浦レポ by 浦和フットボール通信

不具合を起こした理由の個と組織は両輪 今季を象徴した攻撃の数値【轡田哲朗レッズレビュー/J19節G大阪戦】

(Report by 轡田哲朗)

小泉がサイドハーフでスタメン起用、ガンバはフルスロットルの入り

浦和レッズは2日のリーグ第19節ガンバ大阪戦を1-1で引き分けた。これでリーグ戦の試合数に対して過半数にあたる10試合目の引き分けになったという点で結果に満足するのは難しいが、勝ち点ゼロに終わりそうな試合を勝ち点1で終えたのも事実で、負けるよりは良い結果だった。

このゲームでは小泉佳穂が右サイドハーフに入って、キャスパー・ユンカーが離脱した前線は江坂任と明本考浩が組んで松尾佑介はベンチスタートだった。実際のところ、このメンバー構成は5人いるサイドアタッカーのうち4人がピッチの外にいて試合が始まることを意味するし、それを見ても今季の編成がちょっとアンバランスなことを見た目で明らかにする。

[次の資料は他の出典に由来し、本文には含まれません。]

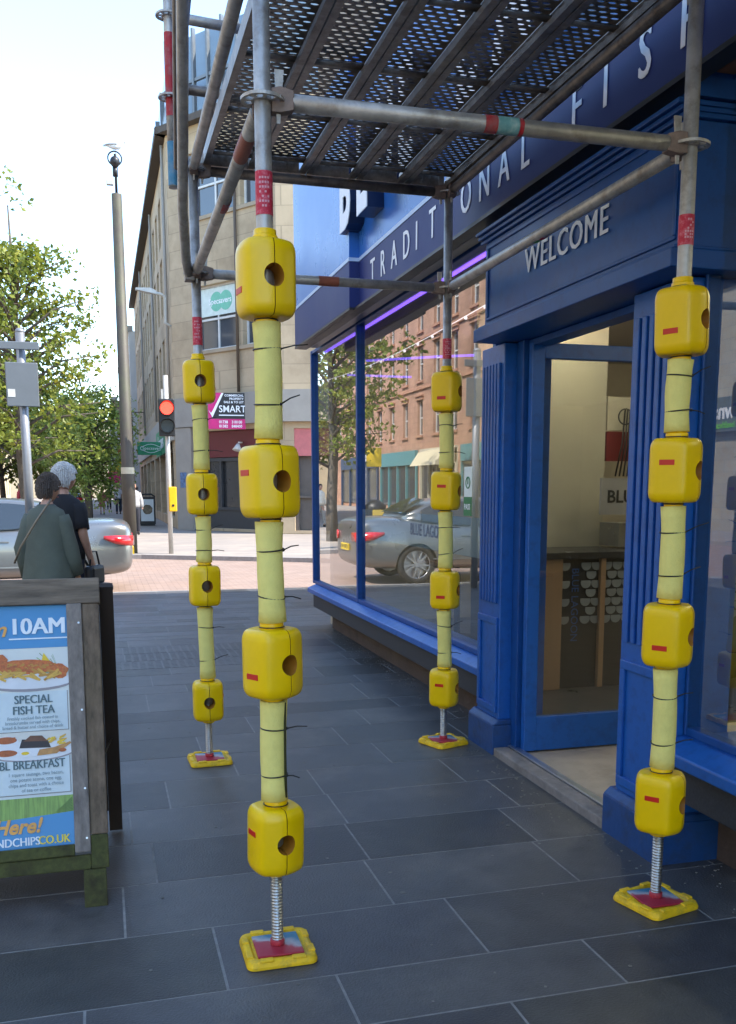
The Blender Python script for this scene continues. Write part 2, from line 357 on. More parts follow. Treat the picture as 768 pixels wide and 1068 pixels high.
# window frames
def window(y0, y1, z0, z1, mull, frame=.05, gx=2.25):
    b = B(); x0, x1 = (gx - .04, gx + .04) if y1 > 5 else (gx - .012, gx + .05)
    for y in [y0 + frame / 2] + mull + [y1 - frame / 2]: b.box(x0, x1, y - frame / 2, y + frame / 2, z0, z1)
    ys = [y0 + frame] + [v for m_ in mull for v in (m_ - frame / 2, m_ + frame / 2)] + [y1 - frame]
    for a, c in zip(ys[::2], ys[1::2]): b.box(x0 + .004, x1 - .004, a, c, z0, z0 + .035); b.box(x0 + .004, x1 - .004, a, c, z1 - .035, z1)
    f = b.obj('window', shopblue, shop, .004)
    for a, c in zip(ys[::2], ys[1::2]):
        b = B(); b.box(gx - .003, gx + .003, a, c, z0 + .035, z1 - .035); b.obj('pane', glassm, f)
    return f
window(5.29, 10.42, .47, 2.955, [8.47])
window(-5.8, 3.245, .53, 2.955, [.4, -2.7], .016, 2.20)
# frosted band and its lettering in the left window, stickers
b = B(); b.box(2.2545, 2.2555, 5.35, 8.43, 1.07, 1.32)
fr = glass('frosted_film', (.6, .66, .66, 1), 1.2, 1); 
tn = fr.node_tree; df = tn.nodes.new('ShaderNodeBsdfDiffuse'); df.inputs[0].default_value = (.5, .56, .56, 1); ms = tn.nodes.new('ShaderNodeMixShader'); ms.inputs[0].default_value = .6
oo = [n for n in tn.nodes if n.type == 'OUTPUT_MATERIAL'][0]; prev = oo.inputs[0].links[0].from_socket; tn.links.new(prev, ms.inputs[1]); tn.links.new(df.outputs[0], ms.inputs[2]); tn.links.new(ms.outputs[0], oo.inputs[0])
b.obj('frosted_band', fr, shop)
text('BLUE LAGOON', .085, mat('window_lettering', (.10, .13, .18, 1), .5), shop, basis((2.2465, 7.0, 1.16), (0, -1, 0), (0, 0, 1)), ext=.001, bold=.01)
b = B(); b.box(2.2445, 2.2465, 5.72, 5.86, 1.33, 1.64); st = b.obj('hygiene_sticker', mat('sticker_white', '#e4ece6', .5), shop)
b = B(); b.box(2.2425, 2.2445, 5.72, 5.86, 1.33, 1.45); b.torus((2.2435, 5.79, 1.54), (1, 0, 0), .035, .004, 20); b.tube([(2.2435, 5.79, 1.53), (2.2435, 5.79, 1.57)], .004, 6); b.obj('sticker_mark', mat('sticker_green', '#1f7a46', .5), st)
text('PASS', .035, white, st, basis((2.242, 5.85, 1.37), (0, -1, 0), (0, 0, 1)), ext=.0005, bold=.02)
# pilasters
def pilaster(y0, y1, zt=2.283):
    b = B(); b.box(2.12, 2.40, y0, y1, .18, zt - .004)
    n = 6; wd = (y1 - y0 - .06) / n
    for i in range(n):
        yy = y0 + .03 + wd * i
        b.box(2.104, 2.121, yy + wd * .22, yy + wd * .78, .86, 2.18)
    # lower framed panel
    for a, c, e, f in ((y0 + .02, y1 - .02, .23, .27), (y0 + .02, y1 - .02, .74, .78), (y0 + .02, y0 + .055, .27, .74), (y1 - .055, y1 - .02, .27, .74)): b.box(2.106, 2.121, a, c, e, f)
    p = b.obj('pilaster', shopblue2, shop, .004)
    b = B(); b.box(2.075, 2.43, y0 - .03, y1 + .03, -.01, .17); b.prism([(2.075, y0 - .03, .17), (2.43, y0 - .03, .17), (2.43, y0 - .03, .2), (2.11, y0 - .03, .2)], (0, y1 - y0 + .06, 0))
    b.obj('pilaster_base', mat('grimy_navy_paint', (.006, .06, .22, 1), .5, 0, .15, 9, .25, 30, dirt='#2a2e38', dscale=9, damt=.6), p, .006)
pilaster(4.95, 5.27); pilaster(3.25, 3.63)
# welcome lintel box
b = B(); b.box(2.03, 2.42, 3.17, 5.02, 2.36, 2.79)
b.box(1.98, 2.42, 3.15, 5.06, 2.285, 2.352); b.box(2.0, 2.42, 3.16, 5.05, 2.353, 2.366)
for i, dx in enumerate((0, .015, .03)): b.box(1.985 + dx, 2.42, 3.15, 5.06, 2.791 + (2 - i) * .02, 2.809 + (2 - i) * .02)
for a, c, e, f in ((3.2, 4.99, 2.755, 2.775), (3.2, 4.99, 2.39, 2.405), (3.2, 3.22, 2.405, 2.755), (4.97, 4.99, 2.405, 2.755)): b.box(2.022, 2.031, a, c, e, f)
lb = b.obj('door_lintel', shopblue, shop, .004)
text('WELCOME', .112, white, lb, basis((2.026, 4.50, 2.535), (0, -1, 0), (0, 0, 1)), ext=.0015, dbl=.025, sx=.96, spacing=1.12)
# grey moulding + soffit over windows
mold = mat('grey_metal_trim', (.16, .17, .20, 1), .4, .5)
for y0, y1 in ((5.08, 10.0), (-6, 3.14)):
    b = B(); b.box(2.055, 2.33, y0, y1, 2.962, 2.985); b.box(2.12, 2.20, y0, y1, 2.935, 2.961); b.obj('cornice', mold if y0 > 0 else mat('brown_timber', (.20, .09, .05, 1), .6, 0, .3, 4), shop, .004)
b = B(); b.box(2.055, 2.33, 3.14, 5.08, 2.856, 2.96); b.obj('soffit', shopblue, shop)
# fascia
b = B(); b.box(1.93, 2.34, 7.60, 9.82, 3.285, 4.75); b.box(2.01, 2.34, -9, 7.599, 3.285, 4.75); fas = b.obj('fascia', fasblue, shop, .003)
b = B(); b.box(1.93, 2.054, 7.60, 9.82, 2.91, 3.255); b.box(2.01, 2.054, -9, 7.599, 2.91, 3.255); b.obj('fascia_band', fasgrey, fas, .003)
b = B(); b.box(1.926, 2.34, 7.596, 9.822, 3.256, 3.284); b.box(2.006, 2.34, -9, 7.595, 3.256, 3.284); b.obj('fascia_line', fasline, fas)
b = B(); b.box(1.97, 2.05, -9, 9.84, 2.89, 2.909); b.box(1.93, 1.969, 7.6, 9.84, 2.892, 2.909); b.obj('fascia_underside', blackp, fas)
s_ = 'TRADITIONAL FISH & CHIPS'; yy = 7.26
for ch in s_:
    if ch != ' ': 
        text(ch, .175, white, fas, basis((2.009, yy, 3.018), (0, -1, 0), (0, 0, 1)), ext=.0012, dbl=.022, sx=.82, name='fascia_letter')
    yy -= .272 if ch not in ' ' else .25
yy = 7.72
navyl = mat('letter_return_navy', (.008, .022, .07, 1), .35)
for ch in 'BLUE LAGOON':
    if ch != ' ':
        o = text(ch, .56, navyl, fas, basis((2.008, yy, 3.50), (0, -1, 0), (0, 0, 1)), ext=.12, bold=.035, sx=.72, name='shop_letter')
        text(ch, .56, white, o, basis((1.886, yy, 3.50), (0, -1, 0), (0, 0, 1)), ext=.006, bold=.035, sx=.72, name='letter_face')
    yy -= .52
# threshold + door frame + door
b = B(); b.box(2.08, 2.17, 3.665, 4.915, -.01, .045); b.obj('threshold', mat('concrete_step', (.22, .20, .19, 1), .9, 0, .3, 8, .4, 40, dirt='#3a3836', dscale=6), shop, .008)
b = B(); b.box(2.172, 2.215, 3.635, 4.945, -.01, .052); b.obj('threshold_strip', mat('alu_strip', (.55, .6, .66, 1), .3, .9), shop, .003)
b = B(); b.box(2.19, 2.32, 4.86, 4.948, .0, 2.283); b.box(2.22, 2.32, 3.632, 3.67, .03, 2.283); b.box(2.22, 2.32, 3.67, 4.86, 2.25, 2.283); b.obj('door_frame', shopblue, shop, .004)
dr = B(); x0, x1 = 2.215, 3.05; y0, y1 = 4.80, 4.845
dr.box(x0, x0 + .075, y0, y1, .04, 2.265); dr.box(x1 - .08, x1, y0, y1, .04, 2.265); dr.box(x0 + .075, x1 - .08, y0, y1, .04, .235); dr.box(x0 + .075, x1 - .08, y0, y1, 2.185, 2.265)
dr = dr.obj('door', shopblue2, shop, .004)
b = B(); b.box(x0 + .075, x1 - .08, 4.818, 4.824, .235, 2.185); b.obj('pane', glassm, dr)
b = B(); b.tube([(x1 - .04, y0 - .05, .95), (x1 - .04, y0 - .05, 1.35)], .012); b.tube([(x1 - .04, y0 - .05, 1.0), (x1 - .04, y0, 1.0)], .008, 8); b.tube([(x1 - .04, y0 - .05, 1.3), (x1 - .04, y0, 1.3)], .008, 8); b.obj('handle', jackm, dr)
# string of little window lights
b = B(); pts = [(2.31, 10.0 - i * .11, 2.62 - .05 * math.sin(i / 40 * math.pi)) for i in range(41)]; b.tube(pts, .003, 4)
for p in pts[::3]: b.ball((p[0], p[1], p[2] - .012), .011, 6)
b.obj('fairy_lights', mat('bulb_pale', '#dcd8e8', .3, emit=.5), shop)

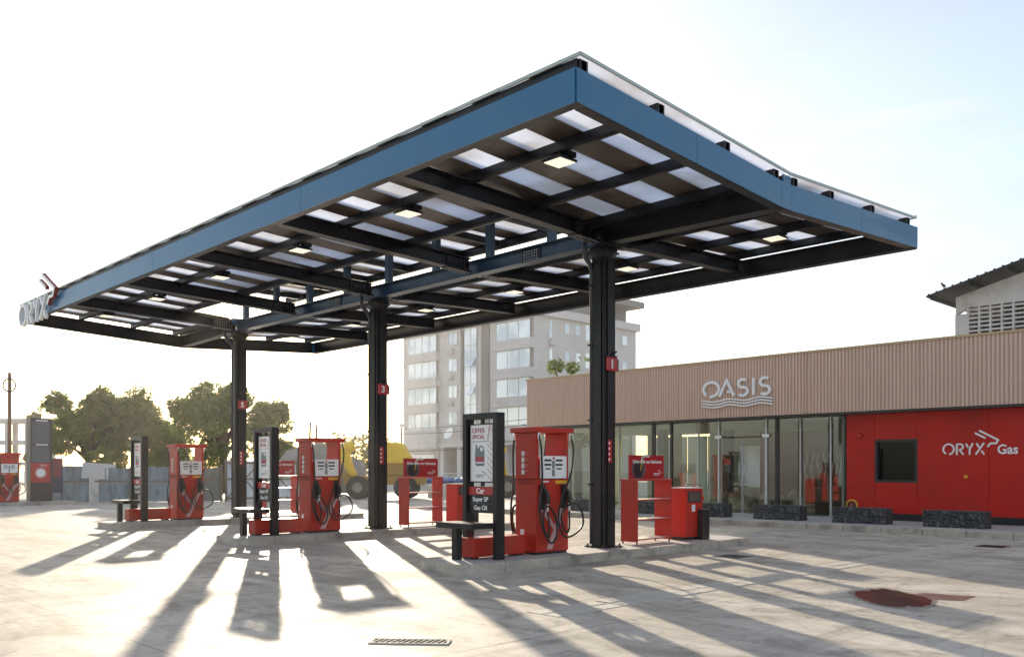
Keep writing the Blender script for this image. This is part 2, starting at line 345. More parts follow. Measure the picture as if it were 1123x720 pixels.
# ------------------------------------------------------------------ logo shapes (letter height 1)
ORYX = [arc(.50, .5, .44, 240, 240 - 345 + 20, 22),                        # O with its gap low on the left
        [(1.18, 0), (1.18, .94)], [(1.18, .93)] + arc(1.45, .70, .23, 60, -90, 10) + [(1.36, .46)], [(1.36, .46), (1.72, .02)],
        [(1.92, .96), (2.10, .62)], [(2.48, .98), (2.22, .48), (2.22, 0)],
        [(3.36, 1.0), (2.70, .02)], [(2.76, .97), (2.97, .62)], [(3.16, .34), (3.38, .01)]]
HEAD = [[(2.64, 1.86), (3.46, 1.40)], [(2.98, 2.06), (4.46, 1.22), (4.30, .94), (3.86, .94), (3.64, .66)]]
OASIS = [arc(.50, .5, .44, 232, -112 + 12, 26),
         [(.97, .02), (1.37, .98), (1.77, .02)], [(1.40, .30), (1.60, .30)],
         arc(2.26, .73, .24, 40, 270, 14)[:-1] + arc(2.26, .26, .25, 90, -140, 14),
         [(2.82, 0), (2.82, 1)],
         arc(3.42, .73, .24, 40, 270, 14)[:-1] + arc(3.42, .26, .25, 90, -140, 14)]
def logo(strokes, h, w, depth, O, right, off=0.0, sx=1.0):
    b = MB()
    for st in strokes: b.stroke([(x * h * sx, y * h) for x, y in st], w, depth, O, right, off=off)
    return b

# ------------------------------------------------------------------ setting: ground
g = MB(); g.add([(-900, -300, 0), (600, -300, 0), (600, 900, 0), (-900, 900, 0)], [(0, 1, 2, 3)])
tag(g.build('ground', M_ground), kind='structure')
# drainage strip of small blocks under the canopy edge
ch = MB(); y = 7.0
while y < 21.5:
    for c in range(2):
        w = .24; L = .38 + rnd.uniform(-.02, .02)
        x0 = -7.02 + c * .25; ch.box(x0 + .008, x0 + w - .004, y + .008, y + L - .008, -.02, .005 + rnd.uniform(0, .006))
    y += .39
tag(ch.build('drainage_channel', mat('channel_blocks', (.48, .44, .38), .8, var=.3, scale=3, bump=.5, dirt=(.3, .28, .25), dirt_amt=.5, dscale=3), bevel=.008), kind='structure')
# puddle
def cam_pt(X, d, z=0): return (X * .695 - d * .719, X * .719 + d * .695, z)
P = []
for i in range(56):
    a = 2 * math.pi * i / 56; rr = 1 + .22 * noise.noise(Vector((math.cos(a) * 1.5, math.sin(a) * 1.5, 4))) + .14 * noise.noise(Vector((math.cos(a) * 5, math.sin(a) * 5, 9)))
    P.append(cam_pt(4.70 + math.cos(a) * .40 * rr + .12 * math.sin(a), 11.0 + math.sin(a) * .80 * rr, .004))
T = [(4.85, 11.7), (5.2, 11.45), (5.5, 11.3), (5.75, 11.05), (5.72, 10.85), (5.4, 10.8), (5.15, 10.75), (4.9, 10.6)]
c0 = Vector(cam_pt(4.75, 11.0))
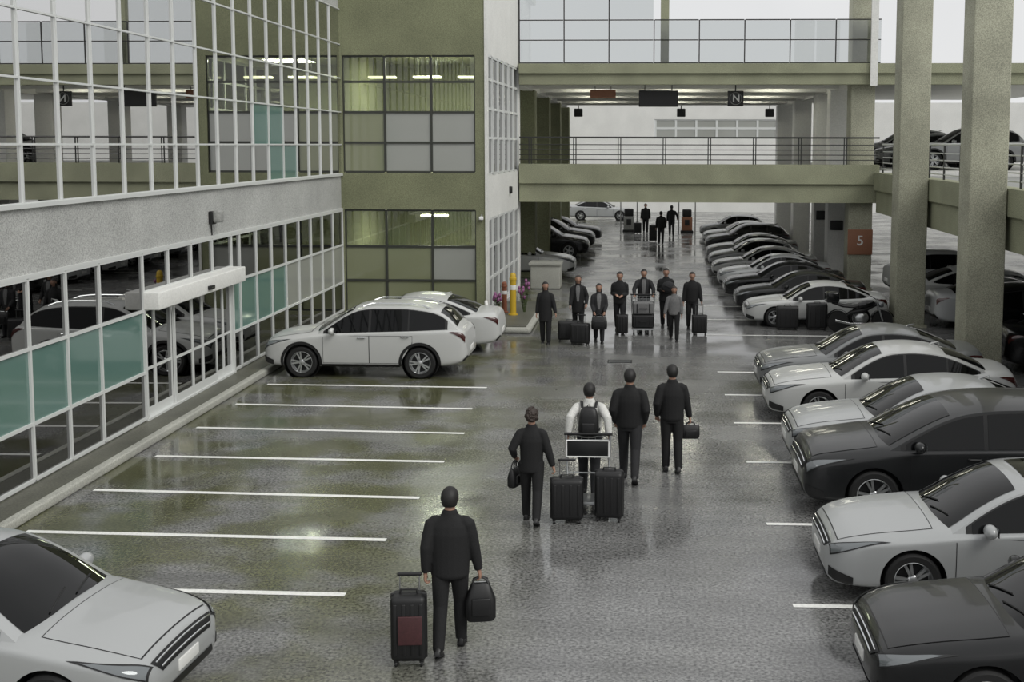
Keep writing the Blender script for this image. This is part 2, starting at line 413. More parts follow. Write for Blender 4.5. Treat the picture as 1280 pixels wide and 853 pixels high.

ただ、そうした選手構成や立ち位置、システムはこのゲームの前半に起こった不具合の理由のうち半分くらい説明するのかどうかという感があり、それ以上に苦労してしまった部分が垣間見えた。

ガンバは中2日の試合だったので、もう少しコントロールした入りをすることも想定していたけれども、どちらかと言えばスタミナが持つところまでフルスロットルというニュアンスが見て取れた。実際に後半15分過ぎには運動量の崖がきて浦和が一方的に攻め込む展開になったのだけど、追いつくに至ったのは本当に試合終盤だった。オフサイドで取り消しになった2点目がそのまま認められているような2点リードを奪った状態に持ち込まれていたら、完全にガンバの狙い通りだっただろう。そうでなくとも今の浦和にとって2点ビハインドは重たすぎるので、本当にギリギリのところで勝ち点に手が届いたという試合だった。

システム的なミスと、選手のテクニカルなミスの両方が招いた厳しい前半

浦和は序盤、いつも通りの3-2-5型から岩尾憲が最終ラインを出入りするような形で組み立てようとしたが、ガンバはそれほど無理をせずに形が噛み合うのでマンマークっぽく見える瞬間が多くなった。リカルド・ロドリゲス監督は、前が明本1枚になって江坂が中盤に降りる現象によって、相手が前にズレてきてライン間のスペースが消えたことを戦術的なミスとして挙げた。このようなハイプレスに出てきたことを受けて、もう少しシンプルに相手を裏返すかなという感覚もあったし、三浦はあまりロングボールの処理で対応が良くなかったので明本が十分に戦えた部分もある。もっとも、明本ではなく松尾を選択して人ではなくスペースに勝負を仕掛けたらどうなるかなという感はあったものの、戦術的な状況、つまり立ち位置と噛み合わせは「打開できる程度」のものだったように見えた。